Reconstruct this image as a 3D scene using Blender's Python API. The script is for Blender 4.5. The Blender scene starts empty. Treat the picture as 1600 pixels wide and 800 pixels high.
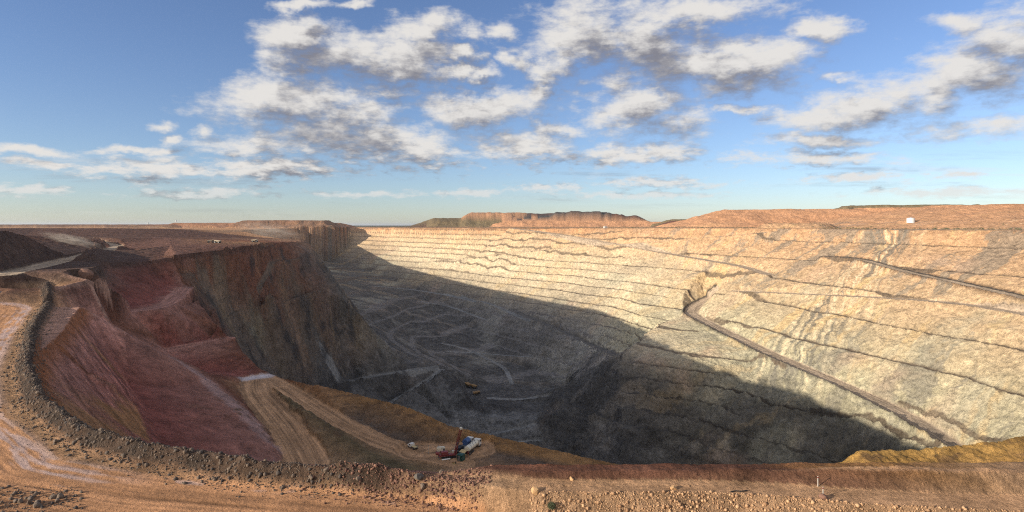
import bpy, bmesh, math, random
import numpy as np
from mathutils import Vector, Matrix
from mathutils.geometry import delaunay_2d_cdt

scene = bpy.context.scene
COL = scene.collection
R = math.radians
random.seed(7)

# ------------------------------------------------------------------ camera
FOC = 950.0                      # focal length in pixels of the 1600 wide photograph
HORIZ = 352.0
cam_d = bpy.data.cameras.new('camera')
cam = bpy.data.objects.new('camera', cam_d)
COL.objects.link(cam)
cam.location = (0, 0, 0)         # eye level is z = 0
cam.rotation_euler = (R(90), 0, 0)
cam_d.sensor_width = 36.0
cam_d.lens = 36.0 * FOC / 1600.0
cam_d.shift_y = -(400.0 - HORIZ) / 1600.0
cam_d.clip_start = 0.5
cam_d.clip_end = 120000.0
scene.camera = cam

# ------------------------------------------------------------------ light, sky, exposure
SUN_AZ = Vector((-0.90, -0.436, 0)).normalized()   # towards the sun
SUN_EL = R(14.5)
sun_dir = Vector((SUN_AZ.x * math.cos(SUN_EL), SUN_AZ.y * math.cos(SUN_EL), math.sin(SUN_EL)))
SUN_STRENGTH = 4.0
SKY_STRENGTH = 0.15
scene.view_settings.view_transform = 'Standard'
scene.view_settings.look = 'None'
scene.view_settings.exposure = 0.85
scene.view_settings.gamma = 1.0
scene.view_settings.use_curve_mapping = False
sl = bpy.data.lights.new('sun', 'SUN')
sl.energy = SUN_STRENGTH
sl.angle = R(0.53)
sl.color = (1.0, 0.90, 0.76)
so = bpy.data.objects.new('sun', sl)
COL.objects.link(so)
so.rotation_euler = (-sun_dir).to_track_quat('-Z', 'Y').to_euler()
scene.cycles.max_bounces = 4
scene.cycles.diffuse_bounces = 3
scene.cycles.transparent_max_bounces = 8
scene.cycles.volume_bounces = 0
scene.cycles.use_denoising = False
scene.cycles.filter_width = 1.1


class NB:
    """small helper to write node maths"""
    def __init__(self, tree):
        self.t = tree

    def n(self, typ, **kw):
        nd = self.t.nodes.new(typ)
        for k, v in kw.items():
            setattr(nd, k, v)
        return nd

    def put(self, sock, v):
        if isinstance(v, bpy.types.NodeSocket):
            self.t.links.new(v, sock)
        else:
            sock.default_value = v

    def m(self, op, a, b=None, c=None, clamp=False):
        nd = self.n('ShaderNodeMath', operation=op, use_clamp=clamp)
        self.put(nd.inputs[0], a)
        if b is not None:
            self.put(nd.inputs[1], b)
        if c is not None:
            self.put(nd.inputs[2], c)
        return nd.outputs[0]

    def v(self, op, a, b=None, scale=None):
        nd = self.n('ShaderNodeVectorMath', operation=op)
        self.put(nd.inputs[0], a)
        if b is not None:
            self.put(nd.inputs[1], b)
        if scale is not None:
            self.put(nd.inputs['Scale'], scale)
        return nd.outputs['Value'] if op in ('DOT_PRODUCT', 'LENGTH') else nd.outputs[0]

    def xyz(self, x, y, z):
        nd = self.n('ShaderNodeCombineXYZ')
        for i, q in enumerate((x, y, z)):
            self.put(nd.inputs[i], q)
        return nd.outputs[0]

    def noise(self, vec, scale, detail=5, rough=0.55, lac=2.0, dist=0.0, dim='3D'):
        nd = self.n('ShaderNodeTexNoise', noise_dimensions=dim)
        self.put(nd.inputs['Vector'], vec)
        self.put(nd.inputs['Scale'], scale)
        nd.inputs['Detail'].default_value = detail
        nd.inputs['Roughness'].default_value = rough
        nd.inputs['Lacunarity'].default_value = lac
        nd.inputs['Distortion'].default_value = dist
        return nd.outputs['Fac']

    def mr(self, v, a, b, c=0.0, d=1.0, smooth=True):
        nd = self.n('ShaderNodeMapRange', interpolation_type='SMOOTHSTEP' if smooth else 'LINEAR')
        nd.clamp = True
        self.put(nd.inputs[0], v)
        for i, q in enumerate((a, b, c, d)):
            self.put(nd.inputs[i + 1], q)
        return nd.outputs[0]

    def mix(self, f, a, b, mode='MIX'):
        nd = self.n('ShaderNodeMix', data_type='RGBA', blend_type=mode)
        self.put(nd.inputs[0], f)
        for s, q in ((nd.inputs[6], a), (nd.inputs[7], b)):
            if isinstance(q, bpy.types.NodeSocket):
                self.t.links.new(q, s)
            else:
                s.default_value = (*q[:3], 1.0)
        return nd.outputs[2]


# cumulus of one flat layer: centre (px, py) and half sizes seen from the camera point, kept
# as positions on the layer (unit = height of the cloud base)
CLOUDS = [
    (480, 160, 150, 48), (420, 145, 75, 36), (455, 55, 66, 30), (530, 82, 90, 36), (615, 98, 88, 34), (560, 180, 90, 32),
    (440, 103, 55, 32), (540, 222, 195, 34), (430, 225, 110, 26), (665, 232, 85, 34),
    (235, 264, 130, 18), (420, 264, 125, 19), (60, 257, 70, 9), (45, 240, 85, 9), (50, 300, 70, 9),
    (655, 45, 55, 24), (722, 52, 36, 18), (765, 170, 100, 33), (850, 142, 34, 19),
    (930, 65, 95, 58), (1030, 78, 130, 60), (1150, 95, 115, 48), (1090, 15, 120, 26), (870, 100, 48, 28), (960, 120, 60, 30),
    (1000, 160, 105, 36), (1060, 185, 85, 30), (880, 205, 52, 17), (835, 237, 105, 24), (975, 240, 100, 18),
    (1270, 182, 75, 22), (1350, 165, 100, 34), (1440, 140, 110, 44), (1530, 112, 105, 50), (1590, 60, 85, 58), (1490, 95, 70, 30),
    (1540, 196, 120, 20), (1290, 220, 95, 12), (1280, 247, 120, 13), (1500, 30, 60, 18),
    (325, 300, 110, 10), (1030, 285, 95, 9), (1345, 277, 85, 8), (1510, 272, 50, 7), (720, 300, 70, 7),
    (258, 194, 24, 10), (322, 198, 20, 11), (283, 216, 17, 7), (735, 122, 42, 14), (810, 95, 26, 16),
    (720, 92, 26, 12), (612, 150, 50, 16), (1270, 45, 75, 16), (1300, 110, 40, 12), (470, 5, 55, 8), (850, 293, 60, 7),
    (1000, 305, 130, 6), (1480, 300, 140, 8), (200, 237, 90, 7), (560, 304, 80, 5), (1160, 172, 50, 9), (780, 48, 34, 16), (550, 8, 30, 8),
]


def build_world():
    w = bpy.data.worlds.new('World')
    scene.world = w
    w.use_nodes = True
    t = w.node_tree
    t.nodes.clear()
    b = NB(t)
    sky = b.n('ShaderNodeTexSky', sky_type='NISHITA')
    sky.sun_disc = False
    sky.sun_elevation = SUN_EL
    sky.sun_rotation = math.atan2(sun_dir.x, sun_dir.y)
    sky.altitude = 350
    sky.air_density = 1.0
    sky.dust_density = 0.2
    sky.ozone_density = 2.0
    tc = b.n('ShaderNodeTexCoord')
    d = tc.outputs['Generated']
    sp = b.n('ShaderNodeSeparateXYZ')
    t.links.new(d, sp.inputs[0])
    # positions on the sky in front of the camera as tangents: u to the right, v upwards
    dy = b.m('MAXIMUM', sp.outputs[1], 0.08)
    u = b.m('DIVIDE', sp.outputs[0], dy)
    v = b.m('DIVIDE', sp.outputs[2], dy)
    front = b.mr(sp.outputs[1], 0.25, 0.55)

    wn = b.n('ShaderNodeTexNoise', noise_dimensions='3D')
    t.links.new(d, wn.inputs['Vector'])
    wn.inputs['Scale'].default_value = 9.0
    wn.inputs['Detail'].default_value = 5
    wn.inputs['Roughness'].default_value = 0.62
    warp = b.v('MULTIPLY', b.v('SUBTRACT', wn.outputs['Color'], (0.5, 0.5, 0.5)),
               b.xyz(b.mr(v, 0.02, 0.2, 0.08, 0.15), b.mr(v, 0.02, 0.2, 0.012, 0.085), 0.0))

    def density(du, dv, det=8.0):
        """cloud density along a direction: the big clouds as groups of billows, broken up by noise"""
        uv = b.v('ADD', b.xyz(b.m('ADD', u, du), b.m('ADD', v, dv), 0.0), warp)
        acc = None
        for (x, y, hw, hh) in CLOUDS:
            q = b.v('SUBTRACT', uv, ((x - 800) / FOC, (HORIZ - y) / FOC, 0))
            q = b.v('MULTIPLY', q, (FOC / hw, FOC / hh, 0))
            dd = b.v('DOT_PRODUCT', q, q)
            acc = dd if acc is None else b.m('MINIMUM', acc, dd)
        cv = b.m('SUBTRACT', 1.0, b.m('SQRT', acc))
        cv = b.m('MINIMUM', b.m('MAXIMUM', cv, -1.3), 0.75)
        dirv = b.v('ADD', d, (du, 0, dv))
        gen = b.m('MULTIPLY', b.m('SUBTRACT', b.noise(dirv, 2.6, 2, 0.5), 0.40), 3.2)  # clouds added outside the view for whitish fill
        cv = b.m('ADD', b.m('MULTIPLY', cv, front), b.m('MULTIPLY', gen, b.m('SUBTRACT', 1.0, front)))
        nz = b.noise(b.v('MULTIPLY', dirv, (1.0, 1.0, 1.75)), 11.0, detail=det, rough=0.60, lac=2.1)
        nz2 = b.noise(b.v('MULTIPLY', dirv, (1.0, 1.0, 3.0)), 36.0, detail=6.0, rough=0.62)
        # nearer the horizon the clouds are farther off and their billows smaller
        lowf = b.mr(v, 0.16, 0.05)
        mixf = b.m('ADD', 0.30, b.m('MULTIPLY', lowf, 0.62))
        nz = b.m('ADD', b.m('MULTIPLY', nz, b.m('SUBTRACT', 1.0, mixf)), b.m('MULTIPLY', nz2, mixf))
        nn = b.m('SUBTRACT', nz, 0.5)
        return b.m('ADD', b.m('ADD', b.m('MULTIPLY', cv, 0.85), 0.12), b.m('MULTIPLY', nn, 3.6)), nn
    D1, N1 = density(0.0, 0.0)
    D2, N2 = density(-0.012, 0.017)
    a = b.mr(D1, -0.22, 0.85, 0.0, 0.96)
    D3, N3 = density(-0.030, 0.046, 5.0)
    rel = b.m('SUBTRACT', D1, D2)
    thick = b.mr(D3, -0.15, 0.95)
    lit = b.m('ADD', b.m('ADD', 0.80, b.m('MULTIPLY', rel, 0.62)), b.m('MULTIPLY', thick, -0.62), clamp=True)
    col = b.mix(b.mr(lit, -0.1, 1.05), (0.27, 0.265, 0.305), (0.97, 0.935, 0.89))
    # thin sheets low over the horizon
    thin = b.noise(b.xyz(b.m('MULTIPLY', u, 2.2), b.m('MULTIPLY', v, 34.0), 0.0), 1.0, 6, 0.62)
    thin = b.m('MULTIPLY', b.mr(thin, 0.50, 0.72, 0.0, 0.6), b.m('MULTIPLY', b.mr(v, 0.005, 0.02), b.mr(v, 0.15, 0.07)))
    a = b.m('MAXIMUM', a, b.m('MULTIPLY', thin, front))
    far = b.mr(v, 0.0, 0.10, 0.35, 1.0)
    far = b.m('ADD', b.m('MULTIPLY', far, front), b.m('SUBTRACT', 1.0, front))
    a = b.m('MULTIPLY', a, far)
    a = b.m('MULTIPLY', a, b.mr(sp.outputs[2], 0.0, 0.02))
    tint = b.mix(b.mr(v, 0.0, 0.22), SKY_LOW, SKY_TINT)
    skc = b.mix(1.0, sky.outputs[0], tint, 'MULTIPLY')
    final = b.v('ADD', b.v('SCALE', skc, scale=b.m('SUBTRACT', 1.0, a)), b.v('SCALE', col, scale=b.m('MULTIPLY', a, b.mr(front, 0.0, 1.0, CLOUD_GAIN * 1.85, CLOUD_GAIN, False))))  # clouds outside the view made brighter to lift the shade
    bg = b.n('ShaderNodeBackground')
    t.links.new(final, bg.inputs[0])
    bg.inputs[1].default_value = SKY_STRENGTH
    out = b.n('ShaderNodeOutputWorld')
    t.links.new(bg.outputs[0], out.inputs[0])
    w.cycles.sampling_method = 'MANUAL'
    w.cycles.sample_map_resolution = 512


CLOUD_GAIN = 3.1
HAZE_DENSITY = 2.0e-5
SKY_TINT = (0.44, 0.455, 0.57)
SKY_LOW = (0.41, 0.46, 0.62)
build_world()

# ------------------------------------------------------------------ numpy noise
_GA = np.arange(1024) * (2 * math.pi / 1024)
_GC = np.cos(_GA).astype(np.float32); _GS = np.sin(_GA).astype(np.float32)


def perlin(x, y, seed=0):
    x = np.asarray(x, np.float64); y = np.asarray(y, np.float64)
    x, y = np.broadcast_arrays(x, y)
    x0 = np.floor(x); y0 = np.floor(y)
    fx = (x - x0).astype(np.float32); fy = (y - y0).astype(np.float32)
    hx = (x0.astype(np.int64) & 0xffffffff).astype(np.uint32) * np.uint32(374761393)
    hy = (y0.astype(np.int64) & 0xffffffff).astype(np.uint32) * np.uint32(668265263) + np.uint32((seed * 2246822519) & 0xffffffff)
    hx1 = hx + np.uint32(374761393); hy1 = hy + np.uint32(668265263)
    u = fx * fx * fx * (fx * (fx * 6 - 15) + 10)
    v = fy * fy * fy * (fy * (fy * 6 - 15) + 10)

    def g(h, dx, dy):
        h = (h ^ (h >> np.uint32(13))) * np.uint32(1274126177)
        h = ((h ^ (h >> np.uint32(16))) & np.uint32(1023)).astype(np.intp)
        return _GC[h] * (fx - np.float32(dx)) + _GS[h] * (fy - np.float32(dy))
    a = g(hx + hy, 0, 0); b_ = g(hx1 + hy, 1, 0); c = g(hx + hy1, 0, 1); d = g(hx1 + hy1, 1, 1)
    return (a + (b_ - a) * u) * (1 - v) + (c + (d - c) * u) * v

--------

EXERCISE DIRECTIONS
Write out, word for word, the lines from the start of the data through the one holding "scene.camera = cam". Omit pictures.

OUTPUT FOR THIS TASK
Reconstruct this image as a 3D scene using Blender's Python API. The script is for Blender 4.5. The Blender scene starts empty. Treat the picture as 1600 pixels wide and 800 pixels high.
import bpy, bmesh, math, random
import numpy as np
from mathutils import Vector, Matrix
from mathutils.geometry import delaunay_2d_cdt

scene = bpy.context.scene
COL = scene.collection
R = math.radians
random.seed(7)

# ------------------------------------------------------------------ camera
FOC = 950.0                      # focal length in pixels of the 1600 wide photograph
HORIZ = 352.0
cam_d = bpy.data.cameras.new('camera')
cam = bpy.data.objects.new('camera', cam_d)
COL.objects.link(cam)
cam.location = (0, 0, 0)         # eye level is z = 0
cam.rotation_euler = (R(90), 0, 0)
cam_d.sensor_width = 36.0
cam_d.lens = 36.0 * FOC / 1600.0
cam_d.shift_y = -(400.0 - HORIZ) / 1600.0
cam_d.clip_start = 0.5
cam_d.clip_end = 120000.0
scene.camera = cam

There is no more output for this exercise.